Once that was done, getting the profile perfect was simply a matter of glueing, drilling, and grinding the edges flush with the tang.

After that, the bolsters could be detached and rough-shaped.  Adding the slot for the ring was another tricky step:  Unwilling to risk mayhem with the aggressive angle grinder, I instead used my Dremel with a fairly small flat stone grinding disc.  This took longer but I believe reduced the chance of the slot coming out crooked.  I finished it with coarse files.

Next I added some decorative grooves freehand with needle files, then polished everything up.  Finally, it was time to peen the pins and rivet.

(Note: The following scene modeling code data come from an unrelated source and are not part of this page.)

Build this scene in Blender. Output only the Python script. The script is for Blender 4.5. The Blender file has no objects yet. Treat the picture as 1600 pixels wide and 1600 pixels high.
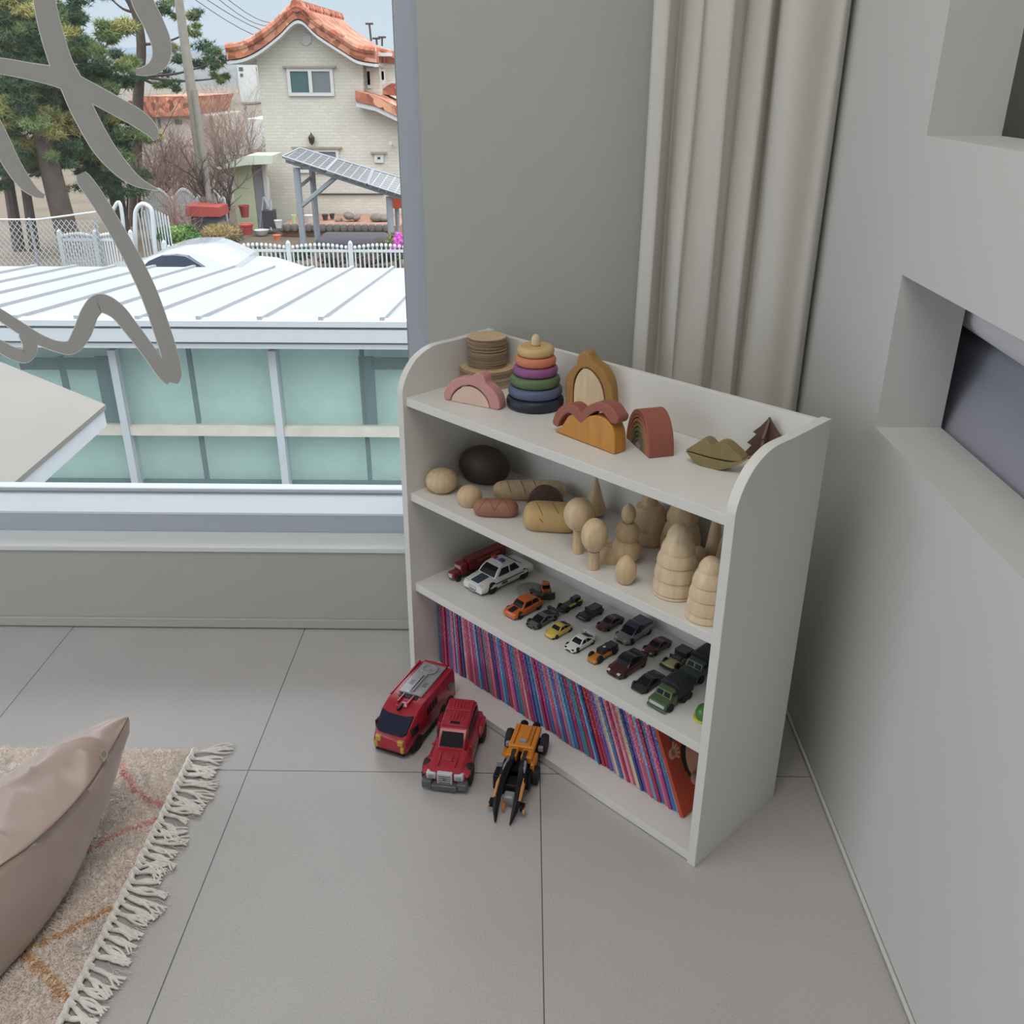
import bpy, bmesh, math, random
from mathutils import Vector, Matrix
random.seed(7)
PI = math.pi
C = bpy.context.scene.collection
SC = bpy.context.scene

# ------------------------------------------------------------------ camera
PAN, PITCH, ROLL, FPX, HCAM = -.01461, .43961, .00167, 1467.582, 1.30514
def _basis():
    cp, sp = math.cos(PITCH), math.sin(PITCH)
    f = Vector((math.sin(PAN)*cp, math.cos(PAN)*cp, -sp))
    r = Vector((math.cos(PAN), -math.sin(PAN), 0)); u = r.cross(f)
    cr, sr = math.cos(ROLL), math.sin(ROLL)
    return r*cr+u*sr, u*cr-r*sr, f
CR, CU, CF = _basis()
CO = Vector((0, 0, HCAM))
cd = bpy.data.cameras.new('camera'); cam = bpy.data.objects.new('camera', cd); C.objects.link(cam)
m4 = Matrix.Identity(4)
for i in range(3):
    m4[i][0] = CR[i]; m4[i][1] = CU[i]; m4[i][2] = -CF[i]; m4[i][3] = CO[i]
cam.matrix_world = m4
cd.sensor_width = 36; cd.lens = 36*FPX/1600; cd.clip_start = .02; cd.clip_end = 3000
SC.camera = cam

# ------------------------------------------------------------------ world, light, exposure
w = bpy.data.worlds.new('sky'); SC.world = w; w.use_nodes = True
nt = w.node_tree; nt.nodes.clear()
out = nt.nodes.new('ShaderNodeOutputWorld'); bg = nt.nodes.new('ShaderNodeBackground')
tc = nt.nodes.new('ShaderNodeTexCoord'); sx = nt.nodes.new('ShaderNodeSeparateXYZ'); rp = nt.nodes.new('ShaderNodeValToRGB')
nt.links.new(tc.outputs['Generated'], sx.inputs[0]); nt.links.new(sx.outputs['Z'], rp.inputs[0])
e = rp.color_ramp.elements
e[0].position = 0; e[0].color = (.57, .65, .72, 1)
e[1].position = .12; e[1].color = (.53, .63, .76, 1)
for pos, k in ((.35, 2.5), (.7, 4.8), (1, 5.6)):
    q = e.new(pos); q.color = (.66*k, .68*k, .71*k, 1)
bg.inputs[1].default_value = 1.22
nt.links.new(rp.outputs[0], bg.inputs[0]); nt.links.new(bg.outputs[0], out.inputs[0])

def area(name, loc, rot, sx_, sy_, power, col):
    l = bpy.data.lights.new(name, 'AREA'); l.shape = 'RECTANGLE'; l.size = sx_; l.size_y = sy_; l.energy = power; l.color = col
    o = bpy.data.objects.new(name, l); o.location = loc; o.rotation_euler = rot; C.objects.link(o); return o
# added area fills: an invented overhead one, and one boosting daylight from the left
area('overhead_fill', (-.35, .55, 2.56), (0, 0, 0), 1.2, 1.2, 20, (1, .95, .88))
area('daylight_fill_left', (-3.9, 1.0, 1.5), (0, -PI/2, 0), 2.0, 1.9, 9, (.90, .95, 1))

SC.view_settings.view_transform = 'Standard'; SC.view_settings.look = 'None'
SC.view_settings.gamma = 1; SC.view_settings.exposure = 0.0
SC.view_settings.use_curve_mapping = False

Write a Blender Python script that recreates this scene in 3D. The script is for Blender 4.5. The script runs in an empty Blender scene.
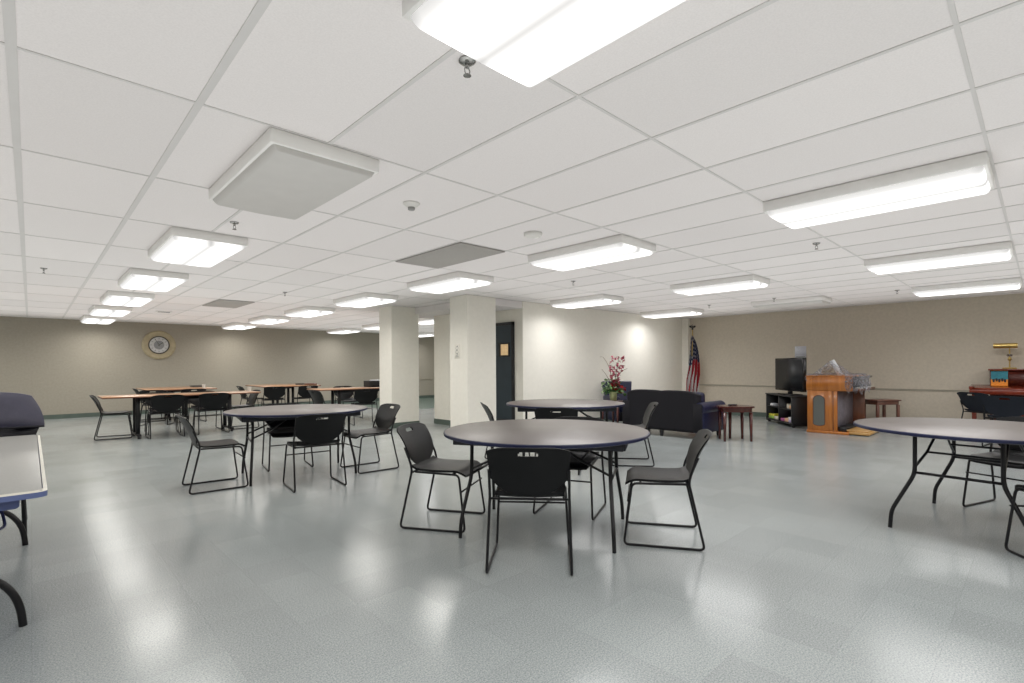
import bpy, bmesh, math, random
from mathutils import Vector, Matrix, Quaternion
random.seed(7)
PI = math.pi
scn = bpy.context.scene
COL = scn.collection

# ------------------------------------------------------------------ materials
def mat(name, color, rough=0.5, metal=0.0, var=0.0, vscale=8.0, bump=0.0, bscale=60.0, emit=0.0, spec=0.5, alpha=1.0, trans=0.0, sheen=0.0, coat=0.0):
    m = bpy.data.materials.new(name); m.use_nodes = True
    nt = m.node_tree; N = nt.nodes; L = nt.links
    b = N['Principled BSDF']
    b.inputs['Base Color'].default_value = (*color, 1)
    b.inputs['Roughness'].default_value = rough
    b.inputs['Metallic'].default_value = metal
    b.inputs['Specular IOR Level'].default_value = spec
    b.inputs['Alpha'].default_value = alpha
    b.inputs['Transmission Weight'].default_value = trans
    b.inputs['Coat Weight'].default_value = coat
    b.inputs['Sheen Weight'].default_value = sheen
    if emit:
        b.inputs['Emission Color'].default_value = (*color, 1)
        b.inputs['Emission Strength'].default_value = emit
    tc = N.new('ShaderNodeTexCoord')
    if var:
        n = N.new('ShaderNodeTexNoise'); n.inputs['Scale'].default_value = vscale; n.inputs['Detail'].default_value = 5
        L.new(tc.outputs['Object'], n.inputs['Vector'])
        r = N.new('ShaderNodeMapRange'); r.inputs['From Min'].default_value = .3; r.inputs['From Max'].default_value = .7
        r.inputs['To Min'].default_value = 1 - var; r.inputs['To Max'].default_value = 1 + var
        L.new(n.outputs['Fac'], r.inputs['Value'])
        mx = N.new('ShaderNodeVectorMath'); mx.operation = 'SCALE'
        mx.inputs[0].default_value = color
        L.new(r.outputs['Result'], mx.inputs['Scale'])
        L.new(mx.outputs['Vector'], b.inputs['Base Color'])
    if bump:
        n = N.new('ShaderNodeTexNoise'); n.inputs['Scale'].default_value = bscale; n.inputs['Detail'].default_value = 3
        L.new(tc.outputs['Object'], n.inputs['Vector'])
        bp = N.new('ShaderNodeBump'); bp.inputs['Strength'].default_value = bump; bp.inputs['Distance'].default_value = .01
        L.new(n.outputs['Fac'], bp.inputs['Height']); L.new(bp.outputs['Normal'], b.inputs['Normal'])
    return m

def mat_wood(name, c1, c2, rough=.3, scale=(3, 30, 30), coat=.3):
    m = mat(name, c1, rough, coat=coat)
    nt = m.node_tree; N = nt.nodes; L = nt.links; b = N['Principled BSDF']
    tc = N.new('ShaderNodeTexCoord'); mp = N.new('ShaderNodeMapping'); mp.inputs['Scale'].default_value = scale
    n = N.new('ShaderNodeTexNoise'); n.inputs['Scale'].default_value = 1.5; n.inputs['Detail'].default_value = 6; n.inputs['Distortion'].default_value = .6
    cr = N.new('ShaderNodeValToRGB'); cr.color_ramp.elements[0].position = .3; cr.color_ramp.elements[1].position = .72
    cr.color_ramp.elements[0].color = (*c1, 1); cr.color_ramp.elements[1].color = (*c2, 1)
    L.new(tc.outputs['Object'], mp.inputs['Vector']); L.new(mp.outputs['Vector'], n.inputs['Vector'])
    L.new(n.outputs['Fac'], cr.inputs['Fac']); L.new(cr.outputs['Color'], b.inputs['Base Color'])
    return m

def mat_floor():
    m = mat('vinyl_floor', (.3, .33, .31), .22)
    nt = m.node_tree; N = nt.nodes; L = nt.links; b = N['Principled BSDF']
    tc = N.new('ShaderNodeTexCoord')
    # per tile tint, 12 inch tiles with thin joints
    br = N.new('ShaderNodeTexBrick'); br.offset = 0; br.squash = 1
    br.inputs['Scale'].default_value = 1.0
    br.inputs['Brick Width'].default_value = .3048; br.inputs['Row Height'].default_value = .3048
    br.inputs['Mortar Size'].default_value = .0012; br.inputs['Mortar Smooth'].default_value = .2; br.inputs['Bias'].default_value = 0
    br.inputs['Color1'].default_value = (.93, .93, .93, 1); br.inputs['Color2'].default_value = (1.03, 1.03, 1.03, 1)
    br.inputs['Mortar'].default_value = (.84, .84, .84, 1)
    L.new(tc.outputs['Object'], br.inputs['Vector'])
    # fine chips
    n1 = N.new('ShaderNodeTexNoise'); n1.inputs['Scale'].default_value = 140; n1.inputs['Detail'].default_value = 4; n1.inputs['Roughness'].default_value = .75
    cr = N.new('ShaderNodeValToRGB'); e = cr.color_ramp.elements
    e[0].position = .33; e[0].color = (.195, .23, .23, 1); e[1].position = .64; e[1].color = (.475, .50, .50, 1)
    L.new(tc.outputs['Object'], n1.inputs['Vector']); L.new(n1.outputs['Fac'], cr.inputs['Fac'])
    n2 = N.new('ShaderNodeTexNoise'); n2.inputs['Scale'].default_value = .6; n2.inputs['Detail'].default_value = 6
    L.new(tc.outputs['Object'], n2.inputs['Vector'])
    mr = N.new('ShaderNodeMapRange'); mr.inputs['From Min'].default_value = .3; mr.inputs['From Max'].default_value = .7
    mr.inputs['To Min'].default_value = .9; mr.inputs['To Max'].default_value = 1.08
    L.new(n2.outputs['Fac'], mr.inputs['Value'])
    m1 = N.new('ShaderNodeMix'); m1.data_type = 'RGBA'; m1.blend_type = 'MULTIPLY'; m1.inputs['Factor'].default_value = 1
    L.new(cr.outputs['Color'], m1.inputs['A']); L.new(br.outputs['Color'], m1.inputs['B'])
    m2 = N.new('ShaderNodeVectorMath'); m2.operation = 'SCALE'
    L.new(m1.outputs['Result'], m2.inputs[0]); L.new(mr.outputs['Result'], m2.inputs['Scale'])
    L.new(m2.outputs['Vector'], b.inputs['Base Color'])
    # uneven polish: worn matte patches and glossy patches
    n3 = N.new('ShaderNodeTexNoise'); n3.inputs['Scale'].default_value = 1.7; n3.inputs['Detail'].default_value = 7; n3.inputs['Roughness'].default_value = .65
    L.new(tc.outputs['Object'], n3.inputs['Vector'])
    r3 = N.new('ShaderNodeMapRange'); r3.inputs['From Min'].default_value = .3; r3.inputs['From Max'].default_value = .7
    r3.inputs['To Min'].default_value = .17; r3.inputs['To Max'].default_value = .235
    L.new(n3.outputs['Fac'], r3.inputs['Value']); L.new(r3.outputs['Result'], b.inputs['Roughness'])
    n4 = N.new('ShaderNodeTexNoise'); n4.inputs['Scale'].default_value = 6; n4.inputs['Detail'].default_value = 2
    L.new(tc.outputs['Object'], n4.inputs['Vector'])
    bp = N.new('ShaderNodeBump'); bp.inputs['Strength'].default_value = .035; bp.inputs['Distance'].default_value = .01
    L.new(n4.outputs['Fac'], bp.inputs['Height']); L.new(bp.outputs['Normal'], b.inputs['Normal'])
    b.inputs['Specular IOR Level'].default_value = .36
    return m

GU0, GV0 = -.0481, 1.4289      # origin of the ceiling grid
def mat_ceiling():
    m = mat('ceiling_tile', (.80, .768, .762), .9)
    nt = m.node_tree; N = nt.nodes; L = nt.links; b = N['Principled BSDF']
    tc = N.new('ShaderNodeTexCoord')
    sp = N.new('ShaderNodeVectorMath'); sp.operation = 'SUBTRACT'; sp.inputs[1].default_value = (GU0, GV0, 0)
    dv = N.new('ShaderNodeVectorMath'); dv.operation = 'DIVIDE'; dv.inputs[1].default_value = (.61, 1.22, 1)
    fl = N.new('ShaderNodeVectorMath'); fl.operation = 'FLOOR'
    wn = N.new('ShaderNodeTexWhiteNoise'); wn.noise_dimensions = '2D'
    L.new(tc.outputs['Object'], sp.inputs[0]); L.new(sp.outputs[0], dv.inputs[0]); L.new(dv.outputs[0], fl.inputs[0]); L.new(fl.outputs[0], wn.inputs['Vector'])
    r = N.new('ShaderNodeMapRange'); r.inputs['To Min'].default_value = .955; r.inputs['To Max'].default_value = 1.03
    L.new(wn.outputs['Value'], r.inputs['Value'])
    n = N.new('ShaderNodeTexNoise'); n.inputs['Scale'].default_value = 140; n.inputs['Detail'].default_value = 3
    L.new(tc.outputs['Object'], n.inputs['Vector'])
    r2 = N.new('ShaderNodeMapRange'); r2.inputs['From Min'].default_value = .3; r2.inputs['From Max'].default_value = .7; r2.inputs['To Min'].default_value = .96; r2.inputs['To Max'].default_value = 1.03
    L.new(n.outputs['Fac'], r2.inputs['Value'])
    mu = N.new('ShaderNodeMath'); mu.operation = 'MULTIPLY'; L.new(r.outputs['Result'], mu.inputs[0]); L.new(r2.outputs['Result'], mu.inputs[1])
    sc = N.new('ShaderNodeVectorMath'); sc.operation = 'SCALE'; sc.inputs[0].default_value = (.80, .768, .762)
    L.new(mu.outputs[0], sc.inputs['Scale']); L.new(sc.outputs['Vector'], b.inputs['Base Color'])
    return m

def mat_diffuser(strength):
    # prismatic wrap lens: two tubes glow brighter than the band between them
    m = bpy.data.materials.new('lit_diffuser'); m.use_nodes = True
    nt = m.node_tree; N = nt.nodes; L = nt.links
    for n in list(N): N.remove(n)
    out = N.new('ShaderNodeOutputMaterial'); em = N.new('ShaderNodeEmission')
    tc = N.new('ShaderNodeTexCoord'); sx = N.new('ShaderNodeSeparateXYZ')
    L.new(tc.outputs['Object'], sx.inputs[0])
    ab = N.new('ShaderNodeMath'); ab.operation = 'ABSOLUTE'; L.new(sx.outputs['X'], ab.inputs[0])
    sb = N.new('ShaderNodeMath'); sb.operation = 'SUBTRACT'; sb.inputs[1].default_value = .14; L.new(ab.outputs[0], sb.inputs[0])
    a2 = N.new('ShaderNodeMath'); a2.operation = 'ABSOLUTE'; L.new(sb.outputs[0], a2.inputs[0])
    mr = N.new('ShaderNodeMapRange'); mr.interpolation_type = 'SMOOTHSTEP'
    mr.inputs['From Min'].default_value = .03; mr.inputs['From Max'].default_value = .15
    mr.inputs['To Min'].default_value = strength; mr.inputs['To Max'].default_value = strength * .29
    L.new(a2.outputs[0], mr.inputs['Value'])
    ay = N.new('ShaderNodeMath'); ay.operation = 'ABSOLUTE'; L.new(sx.outputs['Y'], ay.inputs[0])
    my = N.new('ShaderNodeMapRange'); my.inputs['From Min'].default_value = .53; my.inputs['From Max'].default_value = .60; my.inputs['To Min'].default_value = 1; my.inputs['To Max'].default_value = .7
    L.new(ay.outputs[0], my.inputs['Value'])
    mu = N.new('ShaderNodeMath'); mu.operation = 'MULTIPLY'; L.new(mr.outputs['Result'], mu.inputs[0]); L.new(my.outputs['Result'], mu.inputs[1])
    em.inputs['Color'].default_value = (1, .985, .96, 1)
    L.new(mu.outputs[0], em.inputs['Strength']); L.new(em.outputs[0], out.inputs['Surface'])
    return m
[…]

I epoxied first, then set the smaller pins - a cut section of 1/8-inch common nail as used throughout this project, and an annealed section of thinner finishing nail in the shoulder area.  Then I ground and polished out the dings.

 
I set the ring rivet last, after annealing, re-polishing, and shortening the shank.  To prevent the ring from being marred, I put the 5/8-inch drill bit through it and had it rest on two steel blocks with the ring between them.  The bit supported the ring and prevented it from popping out as the shank was peened.  Then I once again ground and polished the peen to be less protrusive and visible.
 
The cleaver with rough-cut oak scales and washers.  I'll be getting them closer to their finished shape and might start the scabbard over the next few months, but this is the last update I'll be sharing on the cleaver until spring, when the weather warms up enough to varnish the scales.